The Boston Museum of Fine Arts is the first venue to house the Guston show planned for 2020, which was postponed due to curators’ concerns following the murder of George Floyd. To recap the art-world saga: the curators thought that Guston’s depictions of hooded Ku Klux Klan figures would be too incendiary for that moment, and they bottled it. Some of them, such as the Tate's Mark Godfrey, objected that it might be precisely the time to show Guston’s work given that it deals with the everydayness of evil and the ubiquity of racism. Godfrey got the sack.
When push came to shove, the curators showed that they had no faith in the project they’d spent years planning, and that they mistrusted the ability of audiences to respond intelligently to paintings that so frankly hold a mirror to society’s – especially white people’s – face. Let’s be honest with ourselves: art is little more than a blip in the periphery of most people’s lives. At the precise instant that it had a chance to speak forcefully and directly to the main issue of the day, the people who are paid to care about it bound it up, gagged it, and chucked it in the back of a van.

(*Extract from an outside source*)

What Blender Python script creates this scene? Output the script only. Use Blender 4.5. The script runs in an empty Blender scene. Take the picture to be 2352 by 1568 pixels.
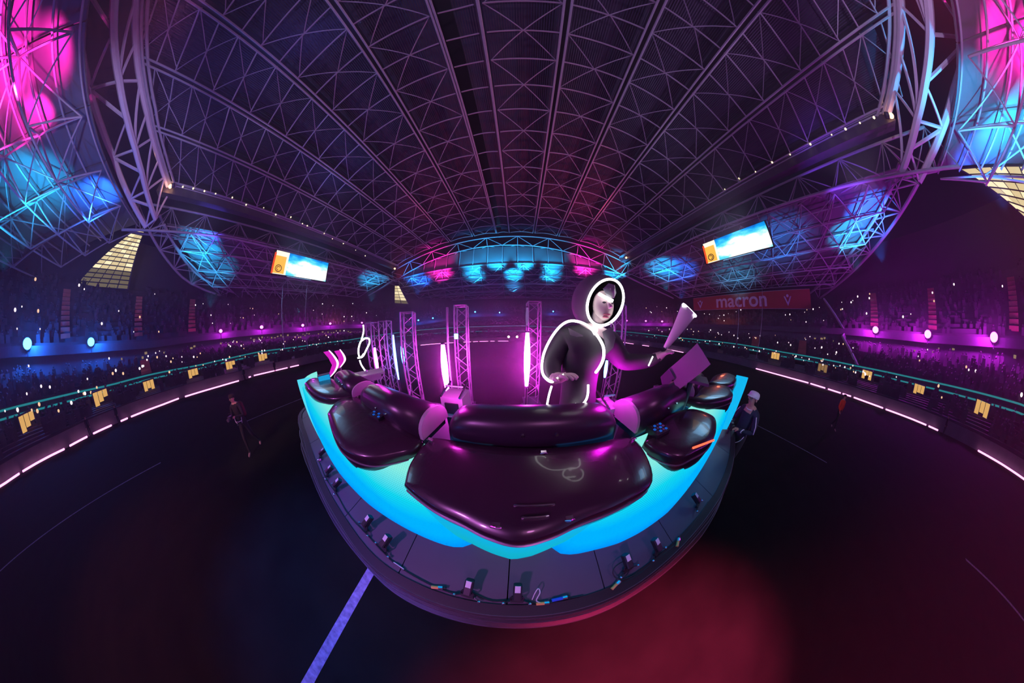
import bpy, math, random
from mathutils import Vector, Matrix
random.seed(7)
S = bpy.context.scene
COL = S.collection
PI = math.pi
R = math.radians

# ---------------------------------------------------------------- camera (wide panoramic lens)
CZ = 2.7                       # height of the camera above the pitch
PITCH, YAW = R(6.3), R(-2.5)
FPX, KL = 316.0, 2.5           # lens: r = KL*FPX*tan(theta/KL), in pixels of a 2352 px frame
cam = bpy.data.cameras.new('camera')
cam.type = 'PANO'
cam.panorama_type = 'FISHEYE_LENS_POLYNOMIAL'
cam.fisheye_fov = 2 * PI
cam.sensor_fit = 'HORIZONTAL'
cam.sensor_width, cam.sensor_height = 36, 24
cam.lens = 7.0
cam.clip_start, cam.clip_end = 0.01, 500


def lens_fit():
    import numpy as np
    mm = 36 / 2352
    r = np.linspace(0, 1430, 300)
    th = KL * np.arctan(r / (KL * FPX))
    A = np.stack([(r * mm) ** i for i in range(1, 5)], 1)
    k, *_ = np.linalg.lstsq(A, th, rcond=None)
    return [float(v) for v in k]


_k = lens_fit()
cam.fisheye_polynomial_k0 = 0
cam.fisheye_polynomial_k1, cam.fisheye_polynomial_k2, cam.fisheye_polynomial_k3, cam.fisheye_polynomial_k4 = [-v for v in _k]
cam_o = bpy.data.objects.new('camera', cam)
COL.objects.link(cam_o)
cam_o.location = (0, 0, CZ)
cam_o.rotation_euler = (PI / 2 - PITCH, 0, -YAW)
S.camera = cam_o

# ---------------------------------------------------------------- view and world
S.view_settings.view_transform = 'Standard'
S.view_settings.look = 'None'
S.view_settings.gamma = 1
S.view_settings.use_curve_mapping = False
S.view_settings.exposure = 0.0
S.cycles.max_bounces = 3
S.cycles.diffuse_bounces = 1
S.cycles.glossy_bounces = 2
S.cycles.transmission_bounces = 2
S.cycles.volume_bounces = 0
S.cycles.transparent_max_bounces = 4
S.cycles.use_denoising = True
S.cycles.adaptive_threshold = 0.05
S.cycles.adaptive_min_samples = 16
ZT_ = 2.2                      # height of the DJ desk
W = bpy.data.worlds.new('night')
S.world = W
W.use_nodes = True
W.node_tree.nodes['Background'].inputs[0].default_value = (0.02, 0.015, 0.05, 1)
W.node_tree.nodes['Background'].inputs[1].default_value = 0.15


def lin(h):
    h = h.lstrip('#')
    o = []
    for i in (0, 2, 4):
        c = int(h[i:i + 2], 16) / 255
        o.append(c / 12.92 if c <= .04045 else ((c + .055) / 1.055) ** 2.4)
    return tuple(o)


def lamp(name, kind, loc, col, watts, aim=None, size=0.3, cone=60, blend=.5):
    l = bpy.data.lights.new(name, kind)
    l.color = col
    l.energy = watts
    if kind == 'SPOT':
        l.spot_size = R(cone)
        l.spot_blend = blend
    if kind == 'AREA':
        l.size = size
    else:
        l.shadow_soft_size = size
    o = bpy.data.objects.new(name, l)
    COL.objects.link(o)
    o.location = loc
    if aim is not None:
        o.rotation_euler = (Vector(aim) - Vector(loc)).to_track_quat('-Z', 'Y').to_euler()
    return o


# ---------------------------------------------------------------- geometry of the lens, to read sizes off the photograph
def ray(px, py):
    dx, dy = px - 1176, -(py - 784)
    r = math.hypot(dx, dy)
    th = KL * math.atan(r / (KL * FPX))
    u = math.sin(th) / r if r else 1 / FPX
    X, Z, Y = dx * u, dy * u, math.cos(th)
    Y, Z = Y * math.cos(PITCH) + Z * math.sin(PITCH), -Y * math.sin(PITCH) + Z * math.cos(PITCH)
    X, Y = X * math.cos(YAW) + Y * math.sin(YAW), -X * math.sin(YAW) + Y * math.cos(YAW)
    return Vector((X, Y, Z))


def azel(px, py):
    v = ray(px, py)
    return math.atan2(v.x, v.y), math.asin(v.z)


def at_z(px, py, z):           # where the sight line meets the height z
    v = ray(px, py)
    t = (z - CZ) / v.z
    return Vector((v.x * t, v.y * t, z))


def at_d(px, py, d):           # at the horizontal distance d
    v = ray(px, py)
    t = d / math.hypot(v.x, v.y)
    return Vector((v.x * t, v.y * t, CZ + v.z * t))


def at_plane(px, py, az, d, back=0.0):   # on an upright plane facing the camera
    v = ray(px, py)
    n = Vector((math.sin(az), math.cos(az), 0))
    t = (d + back) / v.dot(n)
    p = v * t
    return Vector((p.x, p.y, CZ + p.z))


def at_x(px, py, x):
    v = ray(px, py)
    t = x / v.x
    return Vector((x, v.y * t, CZ + v.z * t))


def at_y(px, py, y):
    v = ray(px, py)
    t = y / v.y
    return Vector((v.x * t, y, CZ + v.z * t))


# ---------------------------------------------------------------- materials
MATS = {}


def mat(name, col, rough=.6, metal=0.0, var=.25, scale=6.0, bump=0.0, coat=0.0):
    if name in MATS:
        return MATS[name]
    m = bpy.data.materials.new(name)
    m.use_nodes = True
    n, l = m.node_tree.nodes, m.node_tree.links
    b = n['Principled BSDF']
    b.inputs['Roughness'].default_value = rough
    b.inputs['Metallic'].default_value = metal
    if coat:
        b.inputs['Coat Weight'].default_value = coat
        b.inputs['Coat Roughness'].default_value = .05
    tc = n.new('ShaderNodeTexCoord')
    nz = n.new('ShaderNodeTexNoise')
    nz.inputs['Scale'].default_value = scale
    nz.inputs['Detail'].default_value = 3
    l.new(tc.outputs['Object'], nz.inputs['Vector'])
    rp = n.new('ShaderNodeMix')
    rp.data_type = 'RGBA'
    rp.inputs['A'].default_value = (*[c * (1 - var) for c in col], 1)
    rp.inputs['B'].default_value = (*[min(1, c * (1 + var)) for c in col], 1)
    l.new(nz.outputs['Fac'], rp.inputs['Factor'])
    l.new(rp.outputs['Result'], b.inputs['Base Color'])
    if bump:
        bp = n.new('ShaderNodeBump')
        bp.inputs['Strength'].default_value = bump
        l.new(nz.outputs['Fac'], bp.inputs['Height'])
        l.new(bp.outputs['Normal'], b.inputs['Normal'])
    MATS[name] = m
    return m


def glow(name, col, strength, sample=True):
    if name in MATS:
        return MATS[name]
    m = bpy.data.materials.new(name)
    m.use_nodes = True
    n, l = m.node_tree.nodes, m.node_tree.links
    n.remove(n['Principled BSDF'])
    e = n.new('ShaderNodeEmission')
    e.inputs[0].default_value = (*col, 1)
    e.inputs[1].default_value = strength
    l.new(e.outputs[0], n['Material Output'].inputs[0])
    if not sample:
        m.cycles.emission_sampling = 'NONE'
    MATS[name] = m
    return m


# ---------------------------------------------------------------- mesh helpers
class MB:
    def __init__(s):
        s.v, s.f = [], []

    def add(s, vs, fs):
        b = len(s.v)
        s.v += [tuple(p) for p in vs]
        s.f += [tuple(i + b for i in f) for f in fs]
        return s

    def box(s, c, size, rot=None):
        c = Vector(c)
        h = Vector(size) / 2
        vs = []
        for x in (-1, 1):
            for y in (-1, 1):
                for z in (-1, 1):
                    p = Vector((x * h.x, y * h.y, z * h.z))
                    if rot is not None:
                        p = rot @ p
                    vs.append(c + p)
        return s.add(vs, [(0, 1, 3, 2), (4, 6, 7, 5), (0, 4, 5, 1), (2, 3, 7, 6), (0, 2, 6, 4), (1, 5, 7, 3)])

    def tube(s, pts, r, n=6, closed=False, r2=None):
        pts = [Vector(p) for p in pts]
        m = len(pts)
        up = None
        rings = []
        for i, p in enumerate(pts):
            if closed:
                t = pts[(i + 1) % m] - pts[i - 1]
            else:
                t = pts[min(i + 1, m - 1)] - pts[max(i - 1, 0)]
            t = t.normalized()
            if up is None:
                up = Vector((0, 0, 1)) if abs(t.z) < .9 else Vector((1, 0, 0))
            a = t.cross(up)
            if a.length < 1e-6:
                a = t.orthogonal()
            a.normalize()
            up = a.cross(t).normalized()
            rr = r if r2 is None else r + (r2 - r) * i / max(1, m - 1)
            if isinstance(r, (list, tuple)):
                rr = r[i]
            rings.append([p + (a * math.cos(2 * PI * k / n) + up * math.sin(2 * PI * k / n)) * rr for k in range(n)])
        vs = [q for ring in rings for q in ring]
        fs = []
        for i in range(m if closed else m - 1):
            j = (i + 1) % m
            for k in range(n):
                fs.append((i * n + k, i * n + (k + 1) % n, j * n + (k + 1) % n, j * n + k))
        if not closed:
            fs.append(tuple(range(n - 1, -1, -1)))
            fs.append(tuple((m - 1) * n + k for k in range(n)))
        return s.add(vs, fs)

    def ball(s, c, r, seg=10, rings=6, rot=None):
        c = Vector(c)
        r = Vector(r) if not isinstance(r, (int, float)) else Vector((r, r, r))
        vs = []
        for i in range(rings + 1):
            th = PI * i / rings
            for k in range(seg):
                a = 2 * PI * k / seg
                p = Vector((r.x * math.sin(th) * math.cos(a), r.y * math.sin(th) * math.sin(a), r.z * math.cos(th)))
                vs.append(c + (rot @ p if rot is not None else p))
        fs = []
        for i in range(rings):
            for k in range(seg):
                fs.append((i * seg + k, (i + 1) * seg + k, (i + 1) * seg + (k + 1) % seg, i * seg + (k + 1) % seg))
        return s.add(vs, fs)

    def loft(s, rings, closed=True, cap0=False, cap1=False):
        n = len(rings[0])
        vs = [p for r_ in rings for p in r_]
        fs = []
        for i in range(len(rings) - 1):
            for k in range(n if closed else n - 1):
                fs.append((i * n + k, i * n + (k + 1) % n, (i + 1) * n + (k + 1) % n, (i + 1) * n + k))
        if cap0:
            fs.append(tuple(range(n - 1, -1, -1)))
        if cap1:
            fs.append(tuple((len(rings) - 1) * n + k for k in range(n)))
        return s.add(vs, fs)

    def slab(s, poly, thick):      # a plate from a flat polygon, with real thickness
        poly = [Vector(p) for p in poly]
        nrm = (poly[1] - poly[0]).cross(poly[2] - poly[0]).normalized() * thick
        return s.loft([poly, [p + nrm for p in poly]], True, True, True)

    def build(s, name, m, parent=None, smooth=False, loc=None):
        me = bpy.data.meshes.new(name)
        off = Vector(loc) if loc is not None else Vector((0, 0, 0))
        me.from_pydata([tuple(Vector(v) - off) for v in s.v], [], s.f)
        if m is not None:
            me.materials.append(m)
        if smooth:
            me.polygons.foreach_set('use_smooth', [True] * len(me.polygons))
        o = bpy.data.objects.new(name, me)
        COL.objects.link(o)
        o.location = off
        if parent is not None:
            attach(o, parent)
        return o


def attach(o, parent):            # keeps the world place
    o.parent = parent
    pm = Matrix.LocRotScale(parent.location, parent.rotation_euler, parent.scale)
    if parent.parent:
        pp = parent.parent
        pm = Matrix.LocRotScale(pp.location, pp.rotation_euler, pp.scale) @ parent.matrix_parent_inverse @ pm
    o.matrix_parent_inverse = pm.inverted()


def tag(o, label=None, cat=None, group=None, kind=None):
    if label:
        o['label'] = label
    if cat:
        o['category'] = cat
    if group:
        o['group'] = group
    if kind:
        o['kind'] = kind
    return o


def thing(name, loc, label, cat, group=None, kind=None):
    o = bpy.data.objects.new(name, None)
    COL.objects.link(o)
    o.location = loc
    o.empty_display_size = .1
    return tag(o, label, cat, group, kind)


def copy_tree(o, parent=None):
    c = o.copy()
    COL.objects.link(c)
    if parent is not None:
        c.parent = parent
    for ch in list(o.children):
        copy_tree(ch, c)
    return c


def smooth_path(pts, k=6):        # Catmull-Rom through the points
    pts = [Vector(p) for p in pts]
    out = []
    for i in range(len(pts) - 1):
        a, b, c, d = pts[max(i - 1, 0)], pts[i], pts[i + 1], pts[min(i + 2, len(pts) - 1)]
        for j in range(k):
            t = j / k
            out.append(.5 * ((2 * b) + (c - a) * t + (2 * a - 5 * b + 4 * c - d) * t * t + (3 * b - a - 3 * c + d) * t ** 3))
    out.append(pts[-1])
    return out


def interp(tab, x):
    if x <= tab[0][0]:
        return tab[0][1]
    for (a, va), (b, vb) in zip(tab, tab[1:]):
        if x <= b:
            return va + (vb - va) * (x - a) / (b - a)
    return tab[-1][1]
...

With the time they bought with the postponement, the curators got busy multiplying and pushing themselves further into the limelight. There is a video, for example, where they sit around and solemnly discuss the non-story that Guston’s Deluge was painted over a failed Klan painting, of which the barest trace is still visible. This and other interventions must come at the expense of something, and it seems to be the abstract canvases Guston almost exclusively made for the best part of twenty years, which secured his reputation.
Perhaps they’re less available from lenders, but the scarcity of abstraction in the exhibition misses one of the crucial discourses for understanding where Guston was coming from. When he stopped painting ‘abstract’ and began his cartoon-like images in the late sixties, it caused a scandal. It was a brave move which hurt Guston’s prestige, his wallet, and, following harsh reviews, his feelings. He left New York and stayed away for several years. Look at contemporary painting now: so much of it is unthinkable without Guston’s example and many see him as a hero. His social commitment was enmeshed with great artistic daring.

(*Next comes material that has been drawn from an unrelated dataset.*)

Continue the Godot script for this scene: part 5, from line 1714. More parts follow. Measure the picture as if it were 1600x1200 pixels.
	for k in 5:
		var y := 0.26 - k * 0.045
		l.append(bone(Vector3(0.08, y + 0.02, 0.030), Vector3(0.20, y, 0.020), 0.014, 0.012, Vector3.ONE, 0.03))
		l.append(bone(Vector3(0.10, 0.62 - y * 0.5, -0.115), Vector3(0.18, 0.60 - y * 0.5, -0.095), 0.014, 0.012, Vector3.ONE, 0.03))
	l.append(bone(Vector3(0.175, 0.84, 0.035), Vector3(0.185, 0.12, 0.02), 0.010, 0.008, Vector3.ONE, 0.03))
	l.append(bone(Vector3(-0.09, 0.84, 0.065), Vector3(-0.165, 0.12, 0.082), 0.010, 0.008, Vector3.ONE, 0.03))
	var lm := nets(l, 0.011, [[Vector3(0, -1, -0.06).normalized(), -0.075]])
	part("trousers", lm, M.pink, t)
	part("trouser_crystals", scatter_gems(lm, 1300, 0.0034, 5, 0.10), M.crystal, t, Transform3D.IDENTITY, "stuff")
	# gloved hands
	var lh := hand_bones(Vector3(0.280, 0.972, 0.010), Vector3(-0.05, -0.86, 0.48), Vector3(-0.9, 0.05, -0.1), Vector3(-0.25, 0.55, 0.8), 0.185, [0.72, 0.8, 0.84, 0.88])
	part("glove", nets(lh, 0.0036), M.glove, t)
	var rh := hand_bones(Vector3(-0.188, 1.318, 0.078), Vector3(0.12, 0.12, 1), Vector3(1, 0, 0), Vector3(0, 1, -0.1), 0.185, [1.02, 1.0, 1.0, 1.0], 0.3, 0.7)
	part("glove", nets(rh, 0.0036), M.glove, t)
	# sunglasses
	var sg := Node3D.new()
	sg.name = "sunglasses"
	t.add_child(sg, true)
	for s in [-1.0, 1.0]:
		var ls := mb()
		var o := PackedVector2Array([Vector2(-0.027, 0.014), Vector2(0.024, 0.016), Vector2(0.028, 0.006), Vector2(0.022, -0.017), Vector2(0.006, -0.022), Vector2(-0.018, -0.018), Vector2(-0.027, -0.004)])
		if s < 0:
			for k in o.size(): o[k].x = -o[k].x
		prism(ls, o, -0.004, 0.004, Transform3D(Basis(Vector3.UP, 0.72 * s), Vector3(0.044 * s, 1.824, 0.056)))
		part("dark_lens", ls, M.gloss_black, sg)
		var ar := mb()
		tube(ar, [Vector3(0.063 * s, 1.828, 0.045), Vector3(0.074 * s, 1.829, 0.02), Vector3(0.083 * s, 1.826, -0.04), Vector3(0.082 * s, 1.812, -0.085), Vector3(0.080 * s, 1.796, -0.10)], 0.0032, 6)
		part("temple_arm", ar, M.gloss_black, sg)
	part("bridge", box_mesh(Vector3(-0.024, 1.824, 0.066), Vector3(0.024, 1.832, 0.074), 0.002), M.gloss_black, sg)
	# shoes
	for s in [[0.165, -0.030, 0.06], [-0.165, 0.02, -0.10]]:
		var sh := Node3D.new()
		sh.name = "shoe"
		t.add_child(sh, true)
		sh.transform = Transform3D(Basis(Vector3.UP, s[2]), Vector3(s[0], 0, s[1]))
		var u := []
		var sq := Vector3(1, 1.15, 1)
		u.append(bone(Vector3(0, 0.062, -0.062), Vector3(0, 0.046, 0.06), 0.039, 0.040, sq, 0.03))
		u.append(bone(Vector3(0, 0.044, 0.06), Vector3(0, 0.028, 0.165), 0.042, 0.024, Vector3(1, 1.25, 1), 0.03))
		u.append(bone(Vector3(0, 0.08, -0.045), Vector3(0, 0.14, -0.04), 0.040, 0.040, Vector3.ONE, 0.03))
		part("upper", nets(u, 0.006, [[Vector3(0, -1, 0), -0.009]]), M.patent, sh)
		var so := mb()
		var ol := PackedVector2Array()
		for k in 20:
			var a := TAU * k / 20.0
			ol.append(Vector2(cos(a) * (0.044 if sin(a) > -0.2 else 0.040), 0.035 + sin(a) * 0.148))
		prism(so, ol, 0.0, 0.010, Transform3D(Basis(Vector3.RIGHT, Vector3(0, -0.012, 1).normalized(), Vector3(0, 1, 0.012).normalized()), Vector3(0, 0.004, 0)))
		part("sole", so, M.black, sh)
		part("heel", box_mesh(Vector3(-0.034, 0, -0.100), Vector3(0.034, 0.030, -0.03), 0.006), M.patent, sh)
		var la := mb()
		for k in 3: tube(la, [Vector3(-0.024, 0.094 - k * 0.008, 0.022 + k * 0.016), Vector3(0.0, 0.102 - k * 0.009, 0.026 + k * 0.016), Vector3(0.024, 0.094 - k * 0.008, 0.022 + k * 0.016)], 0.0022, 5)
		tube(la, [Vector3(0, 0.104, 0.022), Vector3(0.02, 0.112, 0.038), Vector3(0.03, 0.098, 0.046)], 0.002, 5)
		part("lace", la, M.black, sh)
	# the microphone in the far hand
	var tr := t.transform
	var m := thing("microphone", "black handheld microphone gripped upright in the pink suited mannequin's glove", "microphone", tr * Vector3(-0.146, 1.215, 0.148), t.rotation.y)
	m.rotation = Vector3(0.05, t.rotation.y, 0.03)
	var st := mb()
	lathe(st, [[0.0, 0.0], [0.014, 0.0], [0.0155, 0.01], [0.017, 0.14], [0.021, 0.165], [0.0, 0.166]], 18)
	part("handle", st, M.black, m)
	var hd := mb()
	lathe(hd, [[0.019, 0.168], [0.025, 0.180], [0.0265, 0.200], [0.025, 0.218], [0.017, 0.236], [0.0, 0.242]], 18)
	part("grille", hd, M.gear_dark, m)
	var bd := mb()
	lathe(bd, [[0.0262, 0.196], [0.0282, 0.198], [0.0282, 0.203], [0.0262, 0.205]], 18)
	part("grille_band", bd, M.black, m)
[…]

The show glosses over this important episode as if it barely happened, haughtily dismissing the critics who didn’t understand him as bigots. This does Guston a disservice: had his works been completely acceptable, they wouldn’t have had the impact that they did. Today the sight of a cartoon figure on a canvas is pretty ordinary, but back then it wasn’t, and he sacrificed a lot for it. Taking Guston's achievement out of the history of twentieth-century art in this way, the show ends up taming it where it was wild. You suspect that’s exactly what the curators had in mind.